Call for papers: Social Media and Platform Work: Stories, Practices and Workers’ Organisation

Deadline for Abstract Submissions: 15th March 2022

Deadline for Full Papers: 15th August 2022

Expected date of publication: April 2023


This special issue aims to deepen the understanding of the ways platform workers engage with social media.

During the last decade, social media have been instrumental within platform work because they are fundamental to this type of labour. Platform workers’ use of social media can be considered forms of communication, socialisation and organisation. Through WhatsApp, Telegram, Instagram, YouTube, TikTok and other channels, workers can share tips, stories, and practices. Therefore, it is crucial to develop new understandings of the different uses, discourses, practices and stories that emerge when platform work intersects with social media. Furthermore, platform workers can use social media to bring to the fore different forms of exploitation, discrimination, and inequalities around platform power, and also in relation to consumers of the platform services. Thus, it has clearly become necessary to interrogate the ways in which platform work is reinforcing pre-existing inequalities in the areas of gender, class, sexual orientation, and country of origin, among others, as well as to understand the role that social media play to mitigate or increase these inequalities.

Beyond questioning inequalities associated with platform work expressed in social media, it is also important to explore the ways social media platforms can be key spaces for workers to collaborate, socialize, and learn informally about this type of labour. Workers share stories on social media about their work routine and everyday practices. Social media can also be a place for work self-promotion and the emergence of workers acting as influencers and coaches. Hence, it is important to raise questions about the centrality that social media has for workers’ organizations, strikes, fissures among the collective, or other forms of emerging solidarities.

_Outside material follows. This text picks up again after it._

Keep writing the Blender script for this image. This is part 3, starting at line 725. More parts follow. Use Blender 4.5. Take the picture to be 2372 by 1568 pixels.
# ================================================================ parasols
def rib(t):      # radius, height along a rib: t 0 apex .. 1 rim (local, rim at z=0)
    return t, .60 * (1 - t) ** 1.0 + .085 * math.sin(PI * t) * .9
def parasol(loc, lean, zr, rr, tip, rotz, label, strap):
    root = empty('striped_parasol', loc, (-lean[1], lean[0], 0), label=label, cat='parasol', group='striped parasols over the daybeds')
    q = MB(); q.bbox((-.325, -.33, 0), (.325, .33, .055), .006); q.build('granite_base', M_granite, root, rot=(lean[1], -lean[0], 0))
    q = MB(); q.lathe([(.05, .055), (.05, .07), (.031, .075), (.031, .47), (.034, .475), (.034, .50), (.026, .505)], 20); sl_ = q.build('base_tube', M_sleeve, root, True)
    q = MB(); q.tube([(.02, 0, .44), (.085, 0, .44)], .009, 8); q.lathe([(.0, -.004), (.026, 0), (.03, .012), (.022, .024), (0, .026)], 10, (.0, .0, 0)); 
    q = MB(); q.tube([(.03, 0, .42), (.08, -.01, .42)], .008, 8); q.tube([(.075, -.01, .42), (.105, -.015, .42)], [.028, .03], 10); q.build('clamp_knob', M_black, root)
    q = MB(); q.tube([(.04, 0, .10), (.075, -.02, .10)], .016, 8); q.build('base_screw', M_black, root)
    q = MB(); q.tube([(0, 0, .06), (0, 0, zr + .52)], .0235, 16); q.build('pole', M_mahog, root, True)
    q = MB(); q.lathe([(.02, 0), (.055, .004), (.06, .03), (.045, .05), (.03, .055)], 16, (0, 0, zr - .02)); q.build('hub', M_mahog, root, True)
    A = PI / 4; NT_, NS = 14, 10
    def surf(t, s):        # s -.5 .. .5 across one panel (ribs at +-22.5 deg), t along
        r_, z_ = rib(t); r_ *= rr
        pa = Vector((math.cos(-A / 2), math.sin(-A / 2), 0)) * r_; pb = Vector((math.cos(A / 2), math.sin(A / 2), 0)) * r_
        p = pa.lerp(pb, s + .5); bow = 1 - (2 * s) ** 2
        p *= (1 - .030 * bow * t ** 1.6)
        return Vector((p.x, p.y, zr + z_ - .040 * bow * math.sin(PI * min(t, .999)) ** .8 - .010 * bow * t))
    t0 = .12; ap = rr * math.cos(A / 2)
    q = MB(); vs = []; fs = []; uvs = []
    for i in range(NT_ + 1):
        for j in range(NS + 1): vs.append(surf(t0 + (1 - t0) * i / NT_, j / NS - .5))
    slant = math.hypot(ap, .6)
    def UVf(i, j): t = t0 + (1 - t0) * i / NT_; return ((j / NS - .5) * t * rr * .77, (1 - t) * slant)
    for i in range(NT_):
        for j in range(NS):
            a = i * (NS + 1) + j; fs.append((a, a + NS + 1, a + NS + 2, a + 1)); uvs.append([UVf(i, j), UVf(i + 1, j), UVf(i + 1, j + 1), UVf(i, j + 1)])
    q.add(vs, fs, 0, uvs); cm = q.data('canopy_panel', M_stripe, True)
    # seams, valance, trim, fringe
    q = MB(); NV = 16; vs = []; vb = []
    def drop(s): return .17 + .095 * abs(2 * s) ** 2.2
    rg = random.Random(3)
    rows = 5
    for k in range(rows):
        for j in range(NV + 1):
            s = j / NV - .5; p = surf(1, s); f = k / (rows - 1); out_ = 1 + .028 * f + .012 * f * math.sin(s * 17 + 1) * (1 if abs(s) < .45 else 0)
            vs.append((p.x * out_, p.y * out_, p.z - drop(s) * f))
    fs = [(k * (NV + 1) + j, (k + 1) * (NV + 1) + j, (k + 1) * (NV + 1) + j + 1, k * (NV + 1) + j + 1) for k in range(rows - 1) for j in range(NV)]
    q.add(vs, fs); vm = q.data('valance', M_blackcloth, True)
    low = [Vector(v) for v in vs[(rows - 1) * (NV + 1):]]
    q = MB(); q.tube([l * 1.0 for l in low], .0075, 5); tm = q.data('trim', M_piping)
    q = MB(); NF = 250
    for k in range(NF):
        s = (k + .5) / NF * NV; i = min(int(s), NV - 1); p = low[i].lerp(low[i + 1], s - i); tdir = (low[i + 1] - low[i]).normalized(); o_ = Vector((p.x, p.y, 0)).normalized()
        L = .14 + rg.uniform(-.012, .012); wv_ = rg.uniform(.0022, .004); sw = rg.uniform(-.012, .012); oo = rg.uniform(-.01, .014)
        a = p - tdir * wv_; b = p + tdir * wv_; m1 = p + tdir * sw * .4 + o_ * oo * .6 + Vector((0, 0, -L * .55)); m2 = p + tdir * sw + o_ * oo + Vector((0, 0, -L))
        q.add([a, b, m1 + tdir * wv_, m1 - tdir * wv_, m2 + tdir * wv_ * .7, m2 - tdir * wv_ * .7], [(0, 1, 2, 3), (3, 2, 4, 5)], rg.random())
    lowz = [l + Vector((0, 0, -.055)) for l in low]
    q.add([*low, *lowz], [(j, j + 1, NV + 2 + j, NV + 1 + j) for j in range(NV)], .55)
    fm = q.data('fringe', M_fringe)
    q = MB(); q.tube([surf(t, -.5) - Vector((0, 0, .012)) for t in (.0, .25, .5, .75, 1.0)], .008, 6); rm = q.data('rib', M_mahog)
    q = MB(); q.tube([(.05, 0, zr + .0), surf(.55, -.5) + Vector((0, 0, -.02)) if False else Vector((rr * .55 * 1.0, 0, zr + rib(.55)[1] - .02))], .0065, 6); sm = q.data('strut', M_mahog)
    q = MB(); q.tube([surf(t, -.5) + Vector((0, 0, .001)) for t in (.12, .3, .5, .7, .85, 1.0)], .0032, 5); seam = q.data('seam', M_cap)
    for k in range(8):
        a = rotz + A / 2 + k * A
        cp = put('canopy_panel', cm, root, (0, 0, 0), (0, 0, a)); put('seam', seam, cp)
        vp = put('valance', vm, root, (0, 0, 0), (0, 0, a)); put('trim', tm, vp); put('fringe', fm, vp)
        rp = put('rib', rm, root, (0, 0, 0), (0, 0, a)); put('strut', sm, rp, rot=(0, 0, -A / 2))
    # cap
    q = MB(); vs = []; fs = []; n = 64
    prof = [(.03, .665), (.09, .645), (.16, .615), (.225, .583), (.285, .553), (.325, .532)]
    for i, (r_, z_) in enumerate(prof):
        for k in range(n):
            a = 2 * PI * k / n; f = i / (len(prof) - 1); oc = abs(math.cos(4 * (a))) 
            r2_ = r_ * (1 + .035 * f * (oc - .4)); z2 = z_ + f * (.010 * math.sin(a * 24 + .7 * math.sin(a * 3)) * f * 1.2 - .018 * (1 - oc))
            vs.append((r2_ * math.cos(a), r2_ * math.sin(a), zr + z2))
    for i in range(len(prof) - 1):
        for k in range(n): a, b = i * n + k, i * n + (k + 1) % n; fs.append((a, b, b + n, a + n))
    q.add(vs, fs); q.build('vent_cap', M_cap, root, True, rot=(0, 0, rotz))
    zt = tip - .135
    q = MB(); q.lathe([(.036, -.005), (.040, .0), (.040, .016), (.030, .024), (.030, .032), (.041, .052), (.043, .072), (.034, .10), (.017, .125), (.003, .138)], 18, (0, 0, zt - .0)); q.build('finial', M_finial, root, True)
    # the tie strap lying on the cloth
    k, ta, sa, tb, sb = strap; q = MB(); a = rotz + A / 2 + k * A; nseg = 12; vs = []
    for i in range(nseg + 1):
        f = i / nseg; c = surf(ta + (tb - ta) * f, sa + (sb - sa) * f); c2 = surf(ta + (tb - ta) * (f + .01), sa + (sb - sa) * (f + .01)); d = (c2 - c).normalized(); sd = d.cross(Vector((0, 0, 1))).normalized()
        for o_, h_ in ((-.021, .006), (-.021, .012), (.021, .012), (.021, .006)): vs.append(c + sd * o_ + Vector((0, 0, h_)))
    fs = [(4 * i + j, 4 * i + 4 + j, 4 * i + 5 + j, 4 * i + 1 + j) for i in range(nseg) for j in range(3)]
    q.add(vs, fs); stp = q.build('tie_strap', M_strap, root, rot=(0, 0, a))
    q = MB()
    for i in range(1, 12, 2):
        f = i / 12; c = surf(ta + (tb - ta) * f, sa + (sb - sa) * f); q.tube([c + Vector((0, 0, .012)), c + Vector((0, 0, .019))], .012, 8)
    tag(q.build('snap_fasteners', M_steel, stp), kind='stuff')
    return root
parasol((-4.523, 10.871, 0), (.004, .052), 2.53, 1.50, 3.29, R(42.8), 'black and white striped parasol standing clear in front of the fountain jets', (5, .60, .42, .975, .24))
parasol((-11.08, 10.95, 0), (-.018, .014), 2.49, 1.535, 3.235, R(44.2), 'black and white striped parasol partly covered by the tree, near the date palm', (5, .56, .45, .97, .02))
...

We invite researchers to send proposals focused on different theoretical and empirical frameworks on the use of social media among platform workers. We strongly encourage contributions from scholars of the Global South, and from different academic fields. This may include (but is not limited to) the following topics:

  • Platform work and social media influencers;
  • Social media uses for platform work;
  • Discourses about platform work within social media communities and
    groups;
  • Digital workers’ solidarity and organisation through social media;
  • Social media and platform worker’s informal learning;
  • The use of humorous content to discuss platform work on social media;
  • The use of social media for discussing the precariousness of
    platform work;
  • The use of social media for denouncing inequalities in platform work
    (gender, immigration; social class and other intersecting aspects);
  • Platform workers’ reputation on social media;
  • Worker’s self-representation in social media platforms;
  • Social media and theborders and limits of the workspace in a
    platformisation context.


Potential contributors should submit a 500-word abstract (excluding references), a 100-word bio, and the contact information of the corresponding author to the guest editors: Júlia Vilasís Pamos ((julia.vilasis /at/ upf.edu) ); Fernanda Pires ((fernanda.pires /at/ uab.cat) ); Willian Fernandes Araújo ((waraujo /at/ unisc.br) ); Rafael Grohmann ((rafaelgrohmann /at/ unisinos.br) ). Feel free to consult the special issue editors about your article ideas and potential angles or approaches. After the abstracts have been selected, authors will be invited to submit a full paper. Please note that acceptance of an abstract does not guarantee publication, given that all papers will go through the journal’s peer review process.

Important note: no payment from the authors will be required.